Namun, pengumuman ini menuai reaksi negatif, terutama karena waktunya yang berdekatan dengan gelombang PHK besar-besaran. Banyak pengguna media sosial mengkritik langkah ini sebagai bentuk ketidakadilan perusahaan terhadap karyawannya.
Seorang pengguna X (dulu Twitter) menulis bahwa para eksekutif selalu merasa pantas mendapat lebih banyak uang, sementara karyawan biasa justru kehilangan pekerjaan mereka.
"Para eksekutif selalu merasa mereka pantas mendapatkan lebih banyak uang, terlepas dari kinerja mereka. Dan mereka jarang berpikir bahwa pekerja biasa pantas mendapatkan lebih banyak uang," tulis pengguna X @FishwrapGazette.
Sebagian mantan pegawai Meta yang terkena PHK juga menuduh perusahaan tidak transparan dalam menentukan siapa saja yang diberhentikan. Beberapa dari mereka mengklaim bahwa alasan PHK bukan hanya karena kinerja buruk, tetapi juga hal lain seperti mengambil cuti. Hal ini membuat banyak pihak menilai PHK lebih berkaitan dengan pemangkasan biaya dibandingkan dengan peningkatan efisiensi.
"Selalu lebih banyak untuk mereka di atas, lebih sedikit untuk pekerja. Sementara itu, ribuan orang kehilangan pekerjaan dan mencari peluang. Saya berharap kita bisa menghindari Meta dengan mudah, tapi sulit dilakukan di era media sosial ini,” tulis @Crypto_Protech.

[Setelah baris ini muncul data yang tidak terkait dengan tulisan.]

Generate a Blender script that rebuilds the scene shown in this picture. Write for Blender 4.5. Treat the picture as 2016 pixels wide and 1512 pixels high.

Di sisi lain, ada pula yang berpendapat bahwa peningkatan bonus eksekutif adalah langkah yang wajar untuk memastikan Meta tetap kompetitif dalam merekrut dan mempertahankan talenta terbaik di level manajemen atas. Namun, mereka juga mengakui bahwa waktu pengumuman ini sangat tidak tepat dan dapat merusak citra perusahaan di mata publik.
“Perlu dicatat bahwa rencana bonus baru ini bertujuan untuk menyelaraskan kompensasi eksekutif Meta dengan standar industri. Namun, waktu pengumuman ini menimbulkan pertanyaan, mengingat pemutusan hubungan kerja yang signifikan sedang terjadi di perusahaan," komentar @fiyyaz877.
Keputusan Meta ini kembali menyoroti ketimpangan antara gaji eksekutif dan kesejahteraan karyawan. Dengan semakin banyaknya perusahaan teknologi yang melakukan PHK massal, masyarakat pun semakin mempertanyakan keadilan dalam kebijakan korporasi besar seperti Meta.